The bid is conditional on Cook not taking the proposed 10 per cent stake in Owners. However, that hurdle was sidelined by Owners yesterday when it said it would move to adjourn tomorrow's extraordinary shareholders' meeting, which was called to consider the Cook deal.

Stock market analysts said the bid undervalued Owners and most believed the deal would be referred to the Monopolies and Mergers Commission.

The enlarged group would control 30 per cent of the overseas tour market. A 25 per cent-plus hold on a sector is usually regarded as a potential monopoly.

But David Crossland, chairman of Airtours, is confident of escaping an MMC investigation. He said a precedent was set in 1989 when Thomson, the market leader, was allowed to buy Horizon Travel, boosting its share from 28 to 39 per cent.

Thomson, which has since seen its dominance shrink to 33 per cent, yesterday refused to comment on the bid. But industry observers said it would almost certainly voice its objections.

Rumours about an Airtours bid started last summer, prompting a statement from Owners in October that it had received a 'tentative' approach. The two companies were at odds yesterday as to who had approached whom.

Airtours claimed it had been approached by two Owners directors, who were 'interested in doing a deal because they saw the synergies'. It also said that Owners' chairman had subsequently produced 'information which could have led to a friendly deal'.

Mr Klein said that was a 'distortion of the truth'. He claimed that Mr Crossland of Airtours invited two directors, Roger Allard and Errol Cossey, to dinner last summer.

'All sorts of things were discussed, including the merits of a merger. I was away at the time, and another meeting was set up. He (Mr Crossland) said we might be interested in bidding but did not come up with a price.'

Airtours also claimed that a friendly bid was scuppered by Owners' reluctance to provide a profit forecast, which it needed before deciding on a price for a merger. Owners said it was impossible to give an accurate forecast because its financial year to 31 October had not ended.

The hostile bid terms value Owners' ordinary shares at 113p, against a close yesterday of 120p, up 11p. Airtours, which is offering three shares for every eight held in Owners, fell by 19p to 302p.

'I don't think they will get it with this offer,' said Roy Owens, a Smith New Court analyst. His sentiments were shared by Mark Finnie, of NatWest Markets: 'There must also be question marks over an MMC referral.'

The City, though, was convinced of the commercial logic of the merger. Both operate charter airlines and tour operations, while Airtours also has high-street retail outlets following its recent purchase of Pickfords, the third-largest travel agency chain.

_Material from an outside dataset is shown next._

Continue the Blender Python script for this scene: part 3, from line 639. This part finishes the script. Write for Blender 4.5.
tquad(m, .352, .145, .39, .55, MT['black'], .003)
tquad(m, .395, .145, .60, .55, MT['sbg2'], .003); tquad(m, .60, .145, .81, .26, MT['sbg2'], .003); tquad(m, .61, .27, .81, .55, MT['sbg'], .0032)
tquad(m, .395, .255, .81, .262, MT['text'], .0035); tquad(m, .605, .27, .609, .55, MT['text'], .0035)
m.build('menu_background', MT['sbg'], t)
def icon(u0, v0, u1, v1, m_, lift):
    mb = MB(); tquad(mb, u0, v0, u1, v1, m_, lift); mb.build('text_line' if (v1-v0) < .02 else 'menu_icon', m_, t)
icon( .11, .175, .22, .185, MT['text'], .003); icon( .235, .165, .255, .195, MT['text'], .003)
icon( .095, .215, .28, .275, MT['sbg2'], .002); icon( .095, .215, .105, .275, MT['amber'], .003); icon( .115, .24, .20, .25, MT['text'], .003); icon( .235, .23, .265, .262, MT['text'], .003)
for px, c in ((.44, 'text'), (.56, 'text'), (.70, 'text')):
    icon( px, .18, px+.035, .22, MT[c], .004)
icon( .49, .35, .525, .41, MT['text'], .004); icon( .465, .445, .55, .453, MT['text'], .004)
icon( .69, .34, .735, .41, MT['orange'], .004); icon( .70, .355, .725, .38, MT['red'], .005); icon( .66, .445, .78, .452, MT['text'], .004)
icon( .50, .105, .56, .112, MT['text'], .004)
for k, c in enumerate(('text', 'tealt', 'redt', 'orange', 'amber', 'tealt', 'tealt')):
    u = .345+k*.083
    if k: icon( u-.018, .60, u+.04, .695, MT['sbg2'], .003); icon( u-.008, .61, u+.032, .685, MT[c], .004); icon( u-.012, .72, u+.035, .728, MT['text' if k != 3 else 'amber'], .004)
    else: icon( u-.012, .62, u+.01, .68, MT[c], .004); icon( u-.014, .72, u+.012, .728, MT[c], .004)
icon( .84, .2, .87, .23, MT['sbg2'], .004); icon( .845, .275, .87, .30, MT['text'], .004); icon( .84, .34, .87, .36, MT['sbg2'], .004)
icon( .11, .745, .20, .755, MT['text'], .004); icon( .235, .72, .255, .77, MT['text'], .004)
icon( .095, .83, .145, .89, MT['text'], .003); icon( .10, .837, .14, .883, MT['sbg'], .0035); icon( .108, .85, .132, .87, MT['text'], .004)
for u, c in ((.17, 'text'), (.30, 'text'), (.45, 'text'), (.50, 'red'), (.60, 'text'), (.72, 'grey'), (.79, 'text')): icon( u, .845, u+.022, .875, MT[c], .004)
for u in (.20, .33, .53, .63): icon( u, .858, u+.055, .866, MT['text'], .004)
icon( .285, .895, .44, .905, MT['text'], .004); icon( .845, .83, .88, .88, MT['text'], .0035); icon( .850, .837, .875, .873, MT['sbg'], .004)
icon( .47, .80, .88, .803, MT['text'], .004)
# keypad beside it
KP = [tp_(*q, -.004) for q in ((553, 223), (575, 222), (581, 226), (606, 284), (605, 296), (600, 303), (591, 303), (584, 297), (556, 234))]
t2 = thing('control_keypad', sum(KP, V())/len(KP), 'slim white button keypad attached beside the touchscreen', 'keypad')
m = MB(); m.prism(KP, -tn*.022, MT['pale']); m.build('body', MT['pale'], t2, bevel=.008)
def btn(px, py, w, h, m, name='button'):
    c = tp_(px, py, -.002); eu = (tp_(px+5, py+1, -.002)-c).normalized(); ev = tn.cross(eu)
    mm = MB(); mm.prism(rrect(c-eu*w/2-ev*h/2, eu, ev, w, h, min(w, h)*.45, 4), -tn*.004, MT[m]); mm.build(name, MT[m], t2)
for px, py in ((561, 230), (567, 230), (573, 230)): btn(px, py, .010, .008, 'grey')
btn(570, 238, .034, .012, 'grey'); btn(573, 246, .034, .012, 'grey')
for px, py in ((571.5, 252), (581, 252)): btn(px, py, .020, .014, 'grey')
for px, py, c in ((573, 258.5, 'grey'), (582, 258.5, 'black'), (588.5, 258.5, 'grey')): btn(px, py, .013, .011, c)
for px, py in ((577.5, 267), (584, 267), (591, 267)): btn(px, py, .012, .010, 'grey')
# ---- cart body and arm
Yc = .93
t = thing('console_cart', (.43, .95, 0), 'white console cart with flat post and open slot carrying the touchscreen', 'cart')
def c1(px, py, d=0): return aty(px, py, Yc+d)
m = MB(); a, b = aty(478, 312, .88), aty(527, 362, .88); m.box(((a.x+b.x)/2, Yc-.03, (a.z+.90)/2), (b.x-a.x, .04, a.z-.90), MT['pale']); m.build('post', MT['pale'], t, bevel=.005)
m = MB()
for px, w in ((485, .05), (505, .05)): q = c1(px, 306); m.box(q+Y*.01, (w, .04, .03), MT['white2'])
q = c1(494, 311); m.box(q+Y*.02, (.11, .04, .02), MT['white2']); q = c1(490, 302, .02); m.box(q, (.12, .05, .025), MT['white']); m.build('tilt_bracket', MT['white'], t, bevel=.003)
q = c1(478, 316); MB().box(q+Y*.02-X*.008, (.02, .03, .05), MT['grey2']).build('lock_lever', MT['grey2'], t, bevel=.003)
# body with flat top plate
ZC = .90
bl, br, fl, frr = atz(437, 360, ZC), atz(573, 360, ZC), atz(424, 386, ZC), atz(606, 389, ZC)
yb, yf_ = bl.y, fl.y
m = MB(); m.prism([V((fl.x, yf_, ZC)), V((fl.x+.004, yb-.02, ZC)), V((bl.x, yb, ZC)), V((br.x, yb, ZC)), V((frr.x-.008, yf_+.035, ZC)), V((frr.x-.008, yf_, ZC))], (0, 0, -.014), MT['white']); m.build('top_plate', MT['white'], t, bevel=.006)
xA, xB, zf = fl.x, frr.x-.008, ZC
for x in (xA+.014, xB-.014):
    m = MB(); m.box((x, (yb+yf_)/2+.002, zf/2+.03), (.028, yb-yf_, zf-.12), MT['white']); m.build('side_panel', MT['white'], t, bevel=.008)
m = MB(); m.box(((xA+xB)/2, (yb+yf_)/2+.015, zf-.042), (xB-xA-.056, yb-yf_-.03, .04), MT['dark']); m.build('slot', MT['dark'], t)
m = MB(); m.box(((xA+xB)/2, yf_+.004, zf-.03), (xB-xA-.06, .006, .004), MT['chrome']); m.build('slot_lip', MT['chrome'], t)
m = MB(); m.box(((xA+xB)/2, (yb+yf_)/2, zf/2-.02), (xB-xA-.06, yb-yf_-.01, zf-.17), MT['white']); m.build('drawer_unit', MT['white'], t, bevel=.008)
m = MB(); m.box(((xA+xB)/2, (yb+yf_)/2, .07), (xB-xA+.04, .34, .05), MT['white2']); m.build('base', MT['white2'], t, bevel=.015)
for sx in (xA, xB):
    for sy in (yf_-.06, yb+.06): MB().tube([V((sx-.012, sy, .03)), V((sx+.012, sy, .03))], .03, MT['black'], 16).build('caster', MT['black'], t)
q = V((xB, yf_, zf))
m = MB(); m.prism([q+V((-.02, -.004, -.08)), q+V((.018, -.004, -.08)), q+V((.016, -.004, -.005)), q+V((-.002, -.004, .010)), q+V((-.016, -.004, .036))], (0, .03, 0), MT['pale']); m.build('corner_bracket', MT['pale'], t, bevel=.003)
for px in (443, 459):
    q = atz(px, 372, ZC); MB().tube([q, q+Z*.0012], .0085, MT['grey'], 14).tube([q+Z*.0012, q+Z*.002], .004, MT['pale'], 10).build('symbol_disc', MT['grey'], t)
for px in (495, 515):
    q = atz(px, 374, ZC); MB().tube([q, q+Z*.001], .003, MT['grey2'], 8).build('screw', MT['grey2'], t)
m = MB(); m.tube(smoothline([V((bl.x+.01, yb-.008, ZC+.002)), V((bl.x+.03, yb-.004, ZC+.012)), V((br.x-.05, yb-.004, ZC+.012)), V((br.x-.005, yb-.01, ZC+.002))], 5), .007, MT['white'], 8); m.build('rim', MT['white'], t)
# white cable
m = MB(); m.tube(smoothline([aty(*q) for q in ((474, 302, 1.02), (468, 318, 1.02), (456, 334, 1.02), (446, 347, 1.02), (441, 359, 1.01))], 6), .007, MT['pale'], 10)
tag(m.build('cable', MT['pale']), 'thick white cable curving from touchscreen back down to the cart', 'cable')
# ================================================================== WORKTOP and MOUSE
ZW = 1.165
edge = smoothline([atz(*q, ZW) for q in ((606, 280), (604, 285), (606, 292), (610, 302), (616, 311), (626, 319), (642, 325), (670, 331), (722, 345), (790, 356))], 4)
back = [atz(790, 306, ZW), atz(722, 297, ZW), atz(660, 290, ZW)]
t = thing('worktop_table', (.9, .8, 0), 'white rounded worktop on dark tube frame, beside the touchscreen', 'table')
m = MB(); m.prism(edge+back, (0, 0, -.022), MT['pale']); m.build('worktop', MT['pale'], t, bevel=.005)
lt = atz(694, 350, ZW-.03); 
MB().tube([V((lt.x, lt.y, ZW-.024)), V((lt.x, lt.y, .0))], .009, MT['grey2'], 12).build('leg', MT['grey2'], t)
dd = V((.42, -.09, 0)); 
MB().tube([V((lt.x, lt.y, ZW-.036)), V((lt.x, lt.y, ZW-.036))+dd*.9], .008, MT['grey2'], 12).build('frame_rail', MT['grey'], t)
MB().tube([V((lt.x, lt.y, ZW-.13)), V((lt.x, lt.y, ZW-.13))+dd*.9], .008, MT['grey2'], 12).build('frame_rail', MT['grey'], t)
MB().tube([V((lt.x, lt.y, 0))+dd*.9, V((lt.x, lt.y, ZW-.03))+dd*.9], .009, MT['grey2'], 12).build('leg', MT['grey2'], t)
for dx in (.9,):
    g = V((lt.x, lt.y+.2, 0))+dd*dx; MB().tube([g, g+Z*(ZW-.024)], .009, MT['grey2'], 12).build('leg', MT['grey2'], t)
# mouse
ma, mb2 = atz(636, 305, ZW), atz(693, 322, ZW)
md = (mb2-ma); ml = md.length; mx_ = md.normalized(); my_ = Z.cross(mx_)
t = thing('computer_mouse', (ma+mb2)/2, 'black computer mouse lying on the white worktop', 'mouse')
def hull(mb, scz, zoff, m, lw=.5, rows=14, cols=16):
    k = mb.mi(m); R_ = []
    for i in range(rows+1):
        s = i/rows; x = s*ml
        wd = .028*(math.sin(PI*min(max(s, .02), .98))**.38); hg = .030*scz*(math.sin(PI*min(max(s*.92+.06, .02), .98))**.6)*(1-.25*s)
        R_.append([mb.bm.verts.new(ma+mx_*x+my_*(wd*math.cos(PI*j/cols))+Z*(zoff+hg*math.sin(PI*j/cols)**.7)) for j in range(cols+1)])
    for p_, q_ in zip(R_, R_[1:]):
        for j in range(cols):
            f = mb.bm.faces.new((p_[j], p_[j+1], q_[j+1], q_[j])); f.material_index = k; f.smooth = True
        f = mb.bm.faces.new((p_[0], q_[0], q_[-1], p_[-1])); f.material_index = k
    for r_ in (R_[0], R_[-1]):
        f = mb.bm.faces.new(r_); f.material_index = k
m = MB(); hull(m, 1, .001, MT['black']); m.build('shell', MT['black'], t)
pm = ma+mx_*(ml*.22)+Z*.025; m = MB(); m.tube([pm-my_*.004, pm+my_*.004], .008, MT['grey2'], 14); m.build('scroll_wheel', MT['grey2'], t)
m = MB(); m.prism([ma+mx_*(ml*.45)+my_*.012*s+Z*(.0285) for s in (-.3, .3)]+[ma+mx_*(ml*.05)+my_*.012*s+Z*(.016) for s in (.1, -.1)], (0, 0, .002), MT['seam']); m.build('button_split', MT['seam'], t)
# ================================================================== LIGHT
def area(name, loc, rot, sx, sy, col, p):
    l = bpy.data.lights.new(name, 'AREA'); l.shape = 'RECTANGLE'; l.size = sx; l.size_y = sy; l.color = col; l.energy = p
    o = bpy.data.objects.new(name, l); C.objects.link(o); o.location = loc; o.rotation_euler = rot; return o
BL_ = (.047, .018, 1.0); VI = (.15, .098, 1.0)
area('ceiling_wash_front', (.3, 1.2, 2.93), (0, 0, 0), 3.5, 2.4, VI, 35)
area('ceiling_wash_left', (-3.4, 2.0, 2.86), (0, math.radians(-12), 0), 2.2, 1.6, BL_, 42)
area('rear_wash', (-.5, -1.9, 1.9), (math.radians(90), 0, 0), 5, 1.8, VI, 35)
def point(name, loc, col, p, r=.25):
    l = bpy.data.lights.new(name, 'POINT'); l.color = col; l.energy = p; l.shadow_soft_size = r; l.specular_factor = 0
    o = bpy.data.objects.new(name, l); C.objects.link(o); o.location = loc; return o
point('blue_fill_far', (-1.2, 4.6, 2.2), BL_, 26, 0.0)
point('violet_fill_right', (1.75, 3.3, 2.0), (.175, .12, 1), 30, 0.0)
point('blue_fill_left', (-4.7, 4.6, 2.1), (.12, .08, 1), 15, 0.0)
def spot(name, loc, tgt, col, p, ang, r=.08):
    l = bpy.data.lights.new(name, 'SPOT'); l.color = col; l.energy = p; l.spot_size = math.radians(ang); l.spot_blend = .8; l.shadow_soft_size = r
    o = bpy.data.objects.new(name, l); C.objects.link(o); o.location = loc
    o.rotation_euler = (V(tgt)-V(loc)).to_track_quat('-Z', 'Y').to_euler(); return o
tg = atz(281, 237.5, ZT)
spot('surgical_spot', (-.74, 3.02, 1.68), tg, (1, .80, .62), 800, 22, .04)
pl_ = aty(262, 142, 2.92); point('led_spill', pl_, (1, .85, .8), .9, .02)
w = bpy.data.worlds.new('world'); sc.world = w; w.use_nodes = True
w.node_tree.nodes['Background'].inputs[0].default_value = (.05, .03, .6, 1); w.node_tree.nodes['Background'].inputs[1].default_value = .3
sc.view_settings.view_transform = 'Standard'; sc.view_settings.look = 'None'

A combined group would own 27 aircraft, carry more than 3.7 million tour passengers annually, and run 334 retail outlets. The combined stock market value would exceed pounds 550m.

Both are profitable, although Airtours' growth since 1988 has been greater. Airtours' compound pre-tax profits growth over the past five years was nearly 73 per cent. It made pounds 36.5m in 1991/92, while Owners' profits fell from pounds 32m to pounds 25m, giving a five-year compound rate of 27.6 per cent.